Request:
Copy out all of the material exactly.

Given information:
****************
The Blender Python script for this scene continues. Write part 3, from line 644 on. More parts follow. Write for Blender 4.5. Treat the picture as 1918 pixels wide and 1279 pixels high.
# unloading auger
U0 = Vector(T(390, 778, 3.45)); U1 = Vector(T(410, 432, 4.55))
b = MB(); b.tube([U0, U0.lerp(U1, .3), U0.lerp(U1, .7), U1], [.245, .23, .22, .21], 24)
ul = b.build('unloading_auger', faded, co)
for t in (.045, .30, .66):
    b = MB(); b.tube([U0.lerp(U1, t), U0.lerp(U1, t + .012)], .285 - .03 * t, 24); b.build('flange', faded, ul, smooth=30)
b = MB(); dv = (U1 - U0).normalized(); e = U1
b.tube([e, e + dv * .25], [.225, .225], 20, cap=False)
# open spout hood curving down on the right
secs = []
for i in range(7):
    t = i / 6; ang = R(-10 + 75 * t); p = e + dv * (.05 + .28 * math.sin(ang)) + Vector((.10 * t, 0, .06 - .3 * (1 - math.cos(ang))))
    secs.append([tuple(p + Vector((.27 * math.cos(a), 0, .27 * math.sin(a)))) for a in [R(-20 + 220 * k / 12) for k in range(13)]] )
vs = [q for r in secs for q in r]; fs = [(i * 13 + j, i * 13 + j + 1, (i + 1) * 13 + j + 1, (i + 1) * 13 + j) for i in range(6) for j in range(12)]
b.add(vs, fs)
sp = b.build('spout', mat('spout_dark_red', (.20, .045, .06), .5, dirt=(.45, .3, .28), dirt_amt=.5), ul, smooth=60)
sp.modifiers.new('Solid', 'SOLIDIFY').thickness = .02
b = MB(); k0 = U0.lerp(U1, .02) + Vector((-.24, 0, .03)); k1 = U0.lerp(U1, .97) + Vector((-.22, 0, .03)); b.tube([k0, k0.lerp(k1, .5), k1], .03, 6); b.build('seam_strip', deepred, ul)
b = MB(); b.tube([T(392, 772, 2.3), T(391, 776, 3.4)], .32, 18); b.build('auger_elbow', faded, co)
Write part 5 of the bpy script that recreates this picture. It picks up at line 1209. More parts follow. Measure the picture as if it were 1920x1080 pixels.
****************
Answer to the exercise:
The Blender Python script for this scene continues. Write part 3, from line 644 on. More parts follow. Write for Blender 4.5. Treat the picture as 1918 pixels wide and 1279 pixels high.
# unloading auger
U0 = Vector(T(390, 778, 3.45)); U1 = Vector(T(410, 432, 4.55))
b = MB(); b.tube([U0, U0.lerp(U1, .3), U0.lerp(U1, .7), U1], [.245, .23, .22, .21], 24)
ul = b.build('unloading_auger', faded, co)
for t in (.045, .30, .66):
    b = MB(); b.tube([U0.lerp(U1, t), U0.lerp(U1, t + .012)], .285 - .03 * t, 24); b.build('flange', faded, ul, smooth=30)
b = MB(); dv = (U1 - U0).normalized(); e = U1
b.tube([e, e + dv * .25], [.225, .225], 20, cap=False)
# open spout hood curving down on the right
secs = []
for i in range(7):
    t = i / 6; ang = R(-10 + 75 * t); p = e + dv * (.05 + .28 * math.sin(ang)) + Vector((.10 * t, 0, .06 - .3 * (1 - math.cos(ang))))
    secs.append([tuple(p + Vector((.27 * math.cos(a), 0, .27 * math.sin(a)))) for a in [R(-20 + 220 * k / 12) for k in range(13)]] )
vs = [q for r in secs for q in r]; fs = [(i * 13 + j, i * 13 + j + 1, (i + 1) * 13 + j + 1, (i + 1) * 13 + j) for i in range(6) for j in range(12)]
b.add(vs, fs)
sp = b.build('spout', mat('spout_dark_red', (.20, .045, .06), .5, dirt=(.45, .3, .28), dirt_amt=.5), ul, smooth=60)
sp.modifiers.new('Solid', 'SOLIDIFY').thickness = .02
b = MB(); k0 = U0.lerp(U1, .02) + Vector((-.24, 0, .03)); k1 = U0.lerp(U1, .97) + Vector((-.22, 0, .03)); b.tube([k0, k0.lerp(k1, .5), k1], .03, 6); b.build('seam_strip', deepred, ul)
b = MB(); b.tube([T(392, 772, 2.3), T(391, 776, 3.4)], .32, 18); b.build('auger_elbow', faded, co)
Write part 5 of the bpy script that recreates this picture. It picks up at line 1209. More parts follow. Measure the picture as if it were 1920x1080 pixels.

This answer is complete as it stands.